Contudo, podemos ver aí um fator indutivo. Mesmo considerando que diálogos não-históricos eram convenções narrativas comuns, temos que pensar que a audiência para a qual fora dirigido o texto estaria propícia também a um diálogo sobre dispensa da circuncisão. Não o vêmo-lo nos evangelhos, o que serve de um bom freio. Segundo, as próprias incongruências, contradições e falta de clareza o situar eventos geograficamente, ou quanto local ou coerência com a situação, e o problema seqüencial das narrativas, as lacunas, a falta de fundamentação precisa no tempo e espaço, a dificuldade de situar Jesus em um local e data específico, depõe contra o evangelista ser um romancista talentoso, ou quanto a obra, considerando que não temos como estabelecer antecedentes de obras que deporiam quanto ao talento literário do escritor, fica difícil imaginarmos que o mesmo seria um criador de um romance realista de tal invergadura.

Temos que ser cautelosos, todavia, ao nos lembrarmos as limitações do trabalho desse campo de pesquisa.

Somos levados então à modéstia e comedimento, não porque aqui defendamos uma ilusão superada do positivismo lógico como delimitador do conhecimento válido e seguro,que já não funciona como tal em nenhuma ciência; antes, que devemos reconhecer que nesse campo de pesquisa e assunto do texto, as necessárias extrapolações e generalizações metodológicas possuem maior arbitrariedade, interpolações são de maior amplitude ante o objeto, e o que buscamos presumir envolve mais riscos, pouquíssima segurança estatística é por natureza mais passivo de contaminação pelas preferências, subjetividades, visão de mundo e arcabouço conceitual próprio do estudioso do que outros campos; efetivamente, em micro-história, somos levados a reconhecer pelo nosso exame da experiência que no comportamento humano cotidiano, vemos gestos, atitudes, eventos, que não se enquadram em esquemas gerais (tal como Freud o tentou em Psicopatologia do Cotidiano, enquadrar até um trivial tropeção).

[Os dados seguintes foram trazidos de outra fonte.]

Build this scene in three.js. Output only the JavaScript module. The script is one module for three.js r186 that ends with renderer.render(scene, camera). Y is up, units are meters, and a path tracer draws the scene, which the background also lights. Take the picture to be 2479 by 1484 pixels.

Isso é inevitável, gerando uma saudável humildade e cautela, que não se vê tanto em meios fundamentalistas que defendem sua interpretação da inerrância bíblica, quanto em meios mais céticos minimalistas.

Penso que podemos pegar uma passagem, do evangelho de João, que poderia proporcionar uma sugestão coerente a respeito. No capítulo 16, de 16 a 30, narra-se os comentários dos discípulos ante um dito de Jesus, em que eles declaradamente não compreendiam o significado, o que seu mestre queria dizer com uma citação, e assim, não sabiam aplicá-la. Jesus procede com a explicação, e eles declaram afinal: Eis que agora falas abertamente, abandonando toda linguagem enigmática(...).

Isso é um claro indicador que algumas sentenças de Jesus teriam passado batido do entendimento, interpretação e horizonte de aplicação dos discípulos, nas ocasiões em que foram proferidas. Na afirmação deles neste episódio, isso é explicitado, em que eles comentam que tal alocução de sentido enigmático fora devidamente explicada na ocasião.

Não temos como imaginar uma possibilidade de uma grande assembléia de Jesus e seus discípulos, após esse episódio, em que eles fizeram uma sabatina a respeito de todos os momentos que incorreriam nessas dúvidas.

Fora registrado que os discípulos tinham a concepção de que um dos papéis do Espírito Santo seria lhes expandir a compreensão dos ensinamentos de Jesus. E mesmo os evangelhos em si tiveram a ver com a necessidade de retomá-los e aplicá-los a situações concretas e dilemas que se vivia no ministério e vida das comunidades. É perfeitamente cabível conceber que nas tradições repassadas pelos apóstolos e demais testemunhas oculares dos eventos do ministério de Jesus, foram-se fazendo interpretações iluminadas por indagações e reflexões sobre a conjuntura que viviam, e a respeito de suas expectativas.

Seria cabível supor que essa passagem em Marcos teria sido uma relembrança posterior de um dito de Jesus, num episódio marcante junto aos fariseus e mestres da Torah [associação perfeitamente esperável de acontecer ante uma polêmica envolvendo questões da observância da Lei], que então, seu alcance não tenha sido explorado pelos discípulos, tal como o argumento abordado logo acima. Marcos, ou sua fonte, pode tê-lo retomado, e nesse processo de rememorização, tê-lo traçado com contornos e coloridos, de dentro de um molde, em cuja expressão apresentou-se de maneira mais clara e direta do que tenha sido na ocasião, imiscuído na preocupação de se aplicar ao contexto. O que pode ter rendido comentários adicionais nessa transmissão da tradição quando exposta, que suscitou no evangelista o senso de ter que complementar a narração com seu comentário e ênfase próprios.